** Start **

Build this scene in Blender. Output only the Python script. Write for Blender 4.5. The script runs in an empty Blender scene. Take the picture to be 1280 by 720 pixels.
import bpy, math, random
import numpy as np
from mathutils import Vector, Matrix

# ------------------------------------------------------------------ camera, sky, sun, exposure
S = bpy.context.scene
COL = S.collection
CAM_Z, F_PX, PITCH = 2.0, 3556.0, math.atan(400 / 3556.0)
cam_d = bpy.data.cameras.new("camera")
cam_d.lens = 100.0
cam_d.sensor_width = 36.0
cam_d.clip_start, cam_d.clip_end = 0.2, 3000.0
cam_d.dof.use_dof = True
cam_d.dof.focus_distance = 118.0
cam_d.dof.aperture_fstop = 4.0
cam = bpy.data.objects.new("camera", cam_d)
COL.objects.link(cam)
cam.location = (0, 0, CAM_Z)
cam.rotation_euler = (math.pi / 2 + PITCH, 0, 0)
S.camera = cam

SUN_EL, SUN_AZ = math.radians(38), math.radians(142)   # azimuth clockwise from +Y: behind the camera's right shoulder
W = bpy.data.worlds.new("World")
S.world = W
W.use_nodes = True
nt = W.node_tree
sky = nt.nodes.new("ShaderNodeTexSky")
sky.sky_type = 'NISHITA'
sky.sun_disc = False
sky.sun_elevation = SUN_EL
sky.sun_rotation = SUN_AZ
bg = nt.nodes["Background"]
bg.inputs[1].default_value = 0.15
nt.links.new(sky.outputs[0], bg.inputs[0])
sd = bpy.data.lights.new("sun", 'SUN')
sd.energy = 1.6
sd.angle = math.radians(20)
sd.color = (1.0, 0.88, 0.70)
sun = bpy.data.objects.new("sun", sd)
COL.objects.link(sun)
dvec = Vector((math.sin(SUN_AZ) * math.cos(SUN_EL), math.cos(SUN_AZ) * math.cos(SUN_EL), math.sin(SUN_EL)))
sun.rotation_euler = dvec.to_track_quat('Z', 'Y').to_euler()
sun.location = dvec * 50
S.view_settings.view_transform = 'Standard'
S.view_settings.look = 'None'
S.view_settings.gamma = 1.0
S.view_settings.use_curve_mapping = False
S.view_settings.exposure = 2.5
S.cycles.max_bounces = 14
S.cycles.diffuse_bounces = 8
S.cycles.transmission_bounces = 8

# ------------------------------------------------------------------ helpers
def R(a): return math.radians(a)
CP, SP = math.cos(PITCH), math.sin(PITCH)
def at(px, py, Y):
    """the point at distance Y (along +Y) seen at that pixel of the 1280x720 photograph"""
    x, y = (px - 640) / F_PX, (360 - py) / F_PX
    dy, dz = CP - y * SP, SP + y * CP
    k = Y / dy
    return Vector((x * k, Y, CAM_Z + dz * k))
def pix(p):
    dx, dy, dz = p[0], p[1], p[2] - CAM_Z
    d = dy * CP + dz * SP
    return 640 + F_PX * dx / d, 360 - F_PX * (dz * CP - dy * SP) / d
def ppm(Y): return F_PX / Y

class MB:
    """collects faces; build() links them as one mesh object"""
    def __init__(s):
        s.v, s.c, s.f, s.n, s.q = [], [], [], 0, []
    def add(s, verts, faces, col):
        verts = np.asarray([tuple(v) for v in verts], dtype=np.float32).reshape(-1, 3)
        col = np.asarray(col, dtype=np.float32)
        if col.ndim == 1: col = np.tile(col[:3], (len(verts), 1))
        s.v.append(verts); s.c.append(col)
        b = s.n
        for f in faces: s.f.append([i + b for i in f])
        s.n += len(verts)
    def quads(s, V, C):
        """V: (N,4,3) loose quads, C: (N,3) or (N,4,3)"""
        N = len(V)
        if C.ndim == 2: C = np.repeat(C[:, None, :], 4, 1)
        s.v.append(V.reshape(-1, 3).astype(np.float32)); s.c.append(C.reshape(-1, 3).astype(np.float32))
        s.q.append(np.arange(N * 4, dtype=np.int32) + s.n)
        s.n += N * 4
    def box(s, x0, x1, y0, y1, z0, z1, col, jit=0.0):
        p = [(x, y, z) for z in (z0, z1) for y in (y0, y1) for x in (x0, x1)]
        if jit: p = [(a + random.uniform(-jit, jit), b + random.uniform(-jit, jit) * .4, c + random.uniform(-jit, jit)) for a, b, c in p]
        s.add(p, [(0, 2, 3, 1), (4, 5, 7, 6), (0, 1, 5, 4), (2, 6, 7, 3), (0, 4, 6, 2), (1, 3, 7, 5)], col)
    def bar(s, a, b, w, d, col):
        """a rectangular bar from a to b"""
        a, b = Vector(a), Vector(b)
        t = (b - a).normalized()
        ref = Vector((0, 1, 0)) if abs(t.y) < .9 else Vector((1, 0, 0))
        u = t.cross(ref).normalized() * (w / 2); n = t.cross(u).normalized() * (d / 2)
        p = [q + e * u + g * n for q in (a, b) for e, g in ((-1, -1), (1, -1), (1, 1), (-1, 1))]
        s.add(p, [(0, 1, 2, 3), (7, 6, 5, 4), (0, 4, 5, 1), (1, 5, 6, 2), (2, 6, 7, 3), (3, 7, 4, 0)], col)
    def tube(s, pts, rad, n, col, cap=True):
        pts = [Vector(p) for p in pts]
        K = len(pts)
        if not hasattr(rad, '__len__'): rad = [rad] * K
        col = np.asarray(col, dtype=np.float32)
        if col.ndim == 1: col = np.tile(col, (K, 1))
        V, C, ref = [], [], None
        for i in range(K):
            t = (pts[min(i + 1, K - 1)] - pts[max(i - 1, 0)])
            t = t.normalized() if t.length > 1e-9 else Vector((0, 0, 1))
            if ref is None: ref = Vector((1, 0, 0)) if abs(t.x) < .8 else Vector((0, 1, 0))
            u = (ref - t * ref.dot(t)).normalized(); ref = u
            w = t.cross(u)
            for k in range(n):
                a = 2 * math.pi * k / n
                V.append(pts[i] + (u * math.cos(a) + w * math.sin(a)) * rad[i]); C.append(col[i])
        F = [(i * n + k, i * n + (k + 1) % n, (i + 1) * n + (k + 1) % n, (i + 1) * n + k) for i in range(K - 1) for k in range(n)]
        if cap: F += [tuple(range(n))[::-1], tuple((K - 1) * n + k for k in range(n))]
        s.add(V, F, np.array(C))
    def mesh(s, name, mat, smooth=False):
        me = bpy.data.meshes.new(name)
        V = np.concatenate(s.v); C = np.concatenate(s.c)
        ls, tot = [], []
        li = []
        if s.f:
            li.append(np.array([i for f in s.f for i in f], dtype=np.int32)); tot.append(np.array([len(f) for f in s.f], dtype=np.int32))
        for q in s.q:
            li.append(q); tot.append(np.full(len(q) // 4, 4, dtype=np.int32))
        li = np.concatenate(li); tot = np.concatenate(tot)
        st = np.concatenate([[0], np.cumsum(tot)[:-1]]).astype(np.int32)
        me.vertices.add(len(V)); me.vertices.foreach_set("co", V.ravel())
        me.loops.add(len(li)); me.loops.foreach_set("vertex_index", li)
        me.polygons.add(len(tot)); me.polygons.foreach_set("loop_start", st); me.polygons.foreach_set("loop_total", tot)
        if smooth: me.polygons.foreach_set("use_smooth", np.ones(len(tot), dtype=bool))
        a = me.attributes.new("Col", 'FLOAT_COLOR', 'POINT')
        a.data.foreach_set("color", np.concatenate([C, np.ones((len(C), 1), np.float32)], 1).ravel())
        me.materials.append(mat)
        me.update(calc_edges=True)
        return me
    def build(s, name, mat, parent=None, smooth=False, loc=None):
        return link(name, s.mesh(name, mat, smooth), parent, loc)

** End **

→ Task description
Go back to the listing above and please repeat it exactly.

→ Correct output
Build this scene in Blender. Output only the Python script. Write for Blender 4.5. The script runs in an empty Blender scene. Take the picture to be 1280 by 720 pixels.
import bpy, math, random
import numpy as np
from mathutils import Vector, Matrix

# ------------------------------------------------------------------ camera, sky, sun, exposure
S = bpy.context.scene
COL = S.collection
CAM_Z, F_PX, PITCH = 2.0, 3556.0, math.atan(400 / 3556.0)
cam_d = bpy.data.cameras.new("camera")
cam_d.lens = 100.0
cam_d.sensor_width = 36.0
cam_d.clip_start, cam_d.clip_end = 0.2, 3000.0
cam_d.dof.use_dof = True
cam_d.dof.focus_distance = 118.0
cam_d.dof.aperture_fstop = 4.0
cam = bpy.data.objects.new("camera", cam_d)
COL.objects.link(cam)
cam.location = (0, 0, CAM_Z)
cam.rotation_euler = (math.pi / 2 + PITCH, 0, 0)
S.camera = cam

SUN_EL, SUN_AZ = math.radians(38), math.radians(142)   # azimuth clockwise from +Y: behind the camera's right shoulder
W = bpy.data.worlds.new("World")
S.world = W
W.use_nodes = True
nt = W.node_tree
sky = nt.nodes.new("ShaderNodeTexSky")
sky.sky_type = 'NISHITA'
sky.sun_disc = False
sky.sun_elevation = SUN_EL
sky.sun_rotation = SUN_AZ
bg = nt.nodes["Background"]
bg.inputs[1].default_value = 0.15
nt.links.new(sky.outputs[0], bg.inputs[0])
sd = bpy.data.lights.new("sun", 'SUN')
sd.energy = 1.6
sd.angle = math.radians(20)
sd.color = (1.0, 0.88, 0.70)
sun = bpy.data.objects.new("sun", sd)
COL.objects.link(sun)
dvec = Vector((math.sin(SUN_AZ) * math.cos(SUN_EL), math.cos(SUN_AZ) * math.cos(SUN_EL), math.sin(SUN_EL)))
sun.rotation_euler = dvec.to_track_quat('Z', 'Y').to_euler()
sun.location = dvec * 50
S.view_settings.view_transform = 'Standard'
S.view_settings.look = 'None'
S.view_settings.gamma = 1.0
S.view_settings.use_curve_mapping = False
S.view_settings.exposure = 2.5
S.cycles.max_bounces = 14
S.cycles.diffuse_bounces = 8
S.cycles.transmission_bounces = 8

# ------------------------------------------------------------------ helpers
def R(a): return math.radians(a)
CP, SP = math.cos(PITCH), math.sin(PITCH)
def at(px, py, Y):
    """the point at distance Y (along +Y) seen at that pixel of the 1280x720 photograph"""
    x, y = (px - 640) / F_PX, (360 - py) / F_PX
    dy, dz = CP - y * SP, SP + y * CP
    k = Y / dy
    return Vector((x * k, Y, CAM_Z + dz * k))
def pix(p):
    dx, dy, dz = p[0], p[1], p[2] - CAM_Z
    d = dy * CP + dz * SP
    return 640 + F_PX * dx / d, 360 - F_PX * (dz * CP - dy * SP) / d
def ppm(Y): return F_PX / Y

class MB:
    """collects faces; build() links them as one mesh object"""
    def __init__(s):
        s.v, s.c, s.f, s.n, s.q = [], [], [], 0, []
    def add(s, verts, faces, col):
        verts = np.asarray([tuple(v) for v in verts], dtype=np.float32).reshape(-1, 3)
        col = np.asarray(col, dtype=np.float32)
        if col.ndim == 1: col = np.tile(col[:3], (len(verts), 1))
        s.v.append(verts); s.c.append(col)
        b = s.n
        for f in faces: s.f.append([i + b for i in f])
        s.n += len(verts)
    def quads(s, V, C):
        """V: (N,4,3) loose quads, C: (N,3) or (N,4,3)"""
        N = len(V)
        if C.ndim == 2: C = np.repeat(C[:, None, :], 4, 1)
        s.v.append(V.reshape(-1, 3).astype(np.float32)); s.c.append(C.reshape(-1, 3).astype(np.float32))
        s.q.append(np.arange(N * 4, dtype=np.int32) + s.n)
        s.n += N * 4
    def box(s, x0, x1, y0, y1, z0, z1, col, jit=0.0):
        p = [(x, y, z) for z in (z0, z1) for y in (y0, y1) for x in (x0, x1)]
        if jit: p = [(a + random.uniform(-jit, jit), b + random.uniform(-jit, jit) * .4, c + random.uniform(-jit, jit)) for a, b, c in p]
        s.add(p, [(0, 2, 3, 1), (4, 5, 7, 6), (0, 1, 5, 4), (2, 6, 7, 3), (0, 4, 6, 2), (1, 3, 7, 5)], col)
    def bar(s, a, b, w, d, col):
        """a rectangular bar from a to b"""
        a, b = Vector(a), Vector(b)
        t = (b - a).normalized()
        ref = Vector((0, 1, 0)) if abs(t.y) < .9 else Vector((1, 0, 0))
        u = t.cross(ref).normalized() * (w / 2); n = t.cross(u).normalized() * (d / 2)
        p = [q + e * u + g * n for q in (a, b) for e, g in ((-1, -1), (1, -1), (1, 1), (-1, 1))]
        s.add(p, [(0, 1, 2, 3), (7, 6, 5, 4), (0, 4, 5, 1), (1, 5, 6, 2), (2, 6, 7, 3), (3, 7, 4, 0)], col)
    def tube(s, pts, rad, n, col, cap=True):
        pts = [Vector(p) for p in pts]
        K = len(pts)
        if not hasattr(rad, '__len__'): rad = [rad] * K
        col = np.asarray(col, dtype=np.float32)
        if col.ndim == 1: col = np.tile(col, (K, 1))
        V, C, ref = [], [], None
        for i in range(K):
            t = (pts[min(i + 1, K - 1)] - pts[max(i - 1, 0)])
            t = t.normalized() if t.length > 1e-9 else Vector((0, 0, 1))
            if ref is None: ref = Vector((1, 0, 0)) if abs(t.x) < .8 else Vector((0, 1, 0))
            u = (ref - t * ref.dot(t)).normalized(); ref = u
            w = t.cross(u)
            for k in range(n):
                a = 2 * math.pi * k / n
                V.append(pts[i] + (u * math.cos(a) + w * math.sin(a)) * rad[i]); C.append(col[i])
        F = [(i * n + k, i * n + (k + 1) % n, (i + 1) * n + (k + 1) % n, (i + 1) * n + k) for i in range(K - 1) for k in range(n)]
        if cap: F += [tuple(range(n))[::-1], tuple((K - 1) * n + k for k in range(n))]
        s.add(V, F, np.array(C))
    def mesh(s, name, mat, smooth=False):
        me = bpy.data.meshes.new(name)
        V = np.concatenate(s.v); C = np.concatenate(s.c)
        ls, tot = [], []
        li = []
        if s.f:
            li.append(np.array([i for f in s.f for i in f], dtype=np.int32)); tot.append(np.array([len(f) for f in s.f], dtype=np.int32))
        for q in s.q:
            li.append(q); tot.append(np.full(len(q) // 4, 4, dtype=np.int32))
        li = np.concatenate(li); tot = np.concatenate(tot)
        st = np.concatenate([[0], np.cumsum(tot)[:-1]]).astype(np.int32)
        me.vertices.add(len(V)); me.vertices.foreach_set("co", V.ravel())
        me.loops.add(len(li)); me.loops.foreach_set("vertex_index", li)
        me.polygons.add(len(tot)); me.polygons.foreach_set("loop_start", st); me.polygons.foreach_set("loop_total", tot)
        if smooth: me.polygons.foreach_set("use_smooth", np.ones(len(tot), dtype=bool))
        a = me.attributes.new("Col", 'FLOAT_COLOR', 'POINT')
        a.data.foreach_set("color", np.concatenate([C, np.ones((len(C), 1), np.float32)], 1).ravel())
        me.materials.append(mat)
        me.update(calc_edges=True)
        return me
    def build(s, name, mat, parent=None, smooth=False, loc=None):
        return link(name, s.mesh(name, mat, smooth), parent, loc)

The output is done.